English, Russian and German. The site is going to have all 3 languages. If all
goes well, I can finish it in a week or two. www.zobin-online.de is the domain,
in any case it should be live before end of march.
> Not pushing any programs at all would not contradict anything — that is the
> point, I was trying to emphasize.
Yes, not pushing any programs at all would be a solution. It seems this might
be the solution I'll go with.
> I was under impression that after CSS3 (and 4) there no much need in
> client-side javascripts to implement some fun animations.
I guess I'm still stuck in the past then? If CSS3 and 4 allow some logic to be
executed on events like onmouseover, I'll look into them of course.
> Well, AFAIK, Git should work over WebDAV also. And nothing, of course, can
> prevent you from treating a website hosted along with its VC repo as a mere
> bunch of files and use any protocol your hoster allows, even FTP, from any
> place.
I'm not hosting it in a VirtualCenter (if that's what you mean by VC?), but
rather at home, on a Raspberry Pi. No problem with remote ftp or even ssh if
there is a need for it.
> So, if you were going to bother with LibreJS labels even for it, then, for
> instance, Kalithea \[https://kallithea-scm.org\], while not providing them
> out of a box, might look like an easy target: its javascript, as far as I
> see, are served in sources (except jQuery), static and with human-readable
> labels already.
Thanks, kalithea sounds interesting. I'm too far into building the site with
jekyll right now, but I'll definitely take a look on kalithea.
>
> > and at the same time the whole website appears to be (on the client
> >
> > side) only static .html files.
>
> So there will be no any posting (commenting, etc) facilities for a random
> visitor? Then you really do not need any ‘management system’ at all. Some
> system for building HTML (plus CSS, plus RSS/Atom, plus whatever) from
> sources (in Texinfo, Org, some simplified HTML, whatever else), that is so
> called ‘static site generator’, would be enough.

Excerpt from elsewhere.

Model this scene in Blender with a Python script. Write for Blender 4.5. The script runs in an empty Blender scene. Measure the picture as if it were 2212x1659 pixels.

I'd like to have commenting abilities for random visitors. While jekyll really
is more of a 'static site generator', there are plugins for administration
purposes, so that the "content" can be "managed" remotely through a
webinterface (adding new posts for example). With login and all that jazz.
There is also a plugin for allowing the commenting and discussion of posts, I'd
like to include it at least in the future, maybe even right from the start. So
the line between a simple static site generator and a full-blooded CMS begins
to blur right about there.
> Indeed, Dr. Stallman was quite right by awarding that word combination with
> his “prize for vacuity”:
Yes, the term CMS is indeed quite vague.